朽ちる食べ物のためではなく、いつまでもなくならないで、永遠の命に至る食べ物のために働きなさい。これこそ、人の子があなたがたに与える食べ物である。父である神が、人の子を認証されたからである。 ヨハ6:27
あざみと茨の苦しみのために、朽ちる食べ物に未練があって永遠の命を放棄してしまったら、いかに無価値で愚かな生涯になるでしょうか。これ以上に無意味な生涯はありません。私たちは永遠の命に至る食べ物のために生きて神様の御言葉どおり一番貴く価値ある永遠の命をしっかりつかむようにしましょう。
神様がアダムとエバを創造なさる時、土(アダマ)の塵で作った人(アダム)の肉体に命の息を吹き入れて命を下さらなかったなら、彼らが本当に麗しかったでしょうか。そうではありません。泥そのものが麗しかったのでなく命の息があったからこそ麗しかったのです。
神様は永遠の命を私たちに下さるために、私たちを麗しい姿に新たに創造されようと永遠の命を持って罪悪のこの地に御自ら来られたのです。イエス様の肉と血を飲まない人たちは命がありませんが、イエス様の肉と血を食べて飲んだ私たちは命のある麗しい姿を持っています。シオンの兄弟姉妹が一様に美しく輝く顔色で世の人に称えられるのも、このような神様の生命力を持っているからです。
神様は時には迫害の中に、時には苦痛と苦難の中に私たちを鍛えて育まれますがこれはやがて天の御国を嗣業として下さるためです。
この霊こそは、わたしたちが神の子供であることを、わたしたちの霊と一緖になって証ししてくださいます。もし子供であれば、相続人でもあります。神の相続人、しかもキリストと共同の相続人です。キリストと共に苦しむなら、共にその栄光をも受けるからです。
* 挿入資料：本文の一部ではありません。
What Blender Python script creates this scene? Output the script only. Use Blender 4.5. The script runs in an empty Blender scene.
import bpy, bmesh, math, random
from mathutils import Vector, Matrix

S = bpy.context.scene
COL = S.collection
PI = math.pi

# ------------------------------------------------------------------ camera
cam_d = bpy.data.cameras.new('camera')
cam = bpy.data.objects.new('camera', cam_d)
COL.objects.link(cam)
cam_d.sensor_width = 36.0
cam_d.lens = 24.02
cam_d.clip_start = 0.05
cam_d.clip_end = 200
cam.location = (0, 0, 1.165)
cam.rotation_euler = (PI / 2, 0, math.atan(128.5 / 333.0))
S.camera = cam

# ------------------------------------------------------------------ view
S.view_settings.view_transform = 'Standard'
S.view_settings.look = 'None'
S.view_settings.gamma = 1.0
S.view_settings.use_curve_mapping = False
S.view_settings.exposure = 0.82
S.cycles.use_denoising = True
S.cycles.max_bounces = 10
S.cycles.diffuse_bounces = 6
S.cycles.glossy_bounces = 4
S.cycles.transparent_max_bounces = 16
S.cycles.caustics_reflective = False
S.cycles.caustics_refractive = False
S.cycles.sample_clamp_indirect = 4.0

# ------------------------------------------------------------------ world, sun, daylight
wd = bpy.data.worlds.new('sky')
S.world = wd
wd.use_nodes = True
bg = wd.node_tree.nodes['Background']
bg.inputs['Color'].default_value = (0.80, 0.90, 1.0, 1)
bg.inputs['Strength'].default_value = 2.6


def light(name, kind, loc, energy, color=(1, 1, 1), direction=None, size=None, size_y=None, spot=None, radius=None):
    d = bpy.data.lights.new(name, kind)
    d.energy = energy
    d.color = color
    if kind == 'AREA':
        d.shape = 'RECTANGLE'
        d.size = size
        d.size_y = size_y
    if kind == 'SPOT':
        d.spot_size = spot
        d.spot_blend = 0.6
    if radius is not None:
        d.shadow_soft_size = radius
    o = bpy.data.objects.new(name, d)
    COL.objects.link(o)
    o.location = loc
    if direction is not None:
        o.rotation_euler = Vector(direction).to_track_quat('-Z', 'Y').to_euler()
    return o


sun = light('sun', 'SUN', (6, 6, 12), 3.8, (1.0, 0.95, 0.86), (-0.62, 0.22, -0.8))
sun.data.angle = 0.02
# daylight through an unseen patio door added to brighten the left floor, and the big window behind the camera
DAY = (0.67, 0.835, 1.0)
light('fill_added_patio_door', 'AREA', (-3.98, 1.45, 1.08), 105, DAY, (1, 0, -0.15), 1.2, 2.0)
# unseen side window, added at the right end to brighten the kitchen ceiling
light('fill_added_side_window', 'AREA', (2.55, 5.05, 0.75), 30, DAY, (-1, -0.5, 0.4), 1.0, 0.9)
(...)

現在の苦しみは、将来わたしたちに現されるはずの栄光に比べると、取るに足りないとわたしは思います。 ローマ8:16-18
世の物を貴いと考え、天に向けて羽ばたけなかった私たちをもどかしく思われた神様は「神の人よ、永遠の命を手に入れなさい」と言われました。これは「神の人よ、世の物を得ようとするよりは、永遠なる喜びと光栄が世々限りなく存在する天の国に行くことに努めなさい。天国に行きさえすればいくらでもあなたの欲しい物が得られます。永遠の命を手に入れなさい。永遠の命だけは絶対に逃してはなりません。」という切なる願いです。神様は子供たちが一番貴い永遠の命を得ることを望んでおられるのです。
私たちが神様の人として永遠なる天国の栄光に入るためには、見えない世界の業であろうと、神様の御言葉なら信じて悟り、行為に移さなければなりません。私たちを選ばれて奧深い永遠の命の秘密を私たちに悟らせて下さった神様!その神様を「アッバ、父よ、母よ」と呼ぶことのできる私たちは、真の祝福にあずかった神様の人たちです。
神様は私たちが永遠に生きられるように天の御国を予め準備され、私たちの帰りを待ちこがれていらっしゃいます。神様の御旨を悟った神様の人としてその愛を実践し神様に栄光を帰して貴い聖霊の実りを豊かに結ぶ私たちになりましょう。神様の人である私たち十四万四千人が永遠の命にあずかるその日まで、一生懸命福音を伝えて神様に喜びを差し上げられる神様の人になられるよう願います。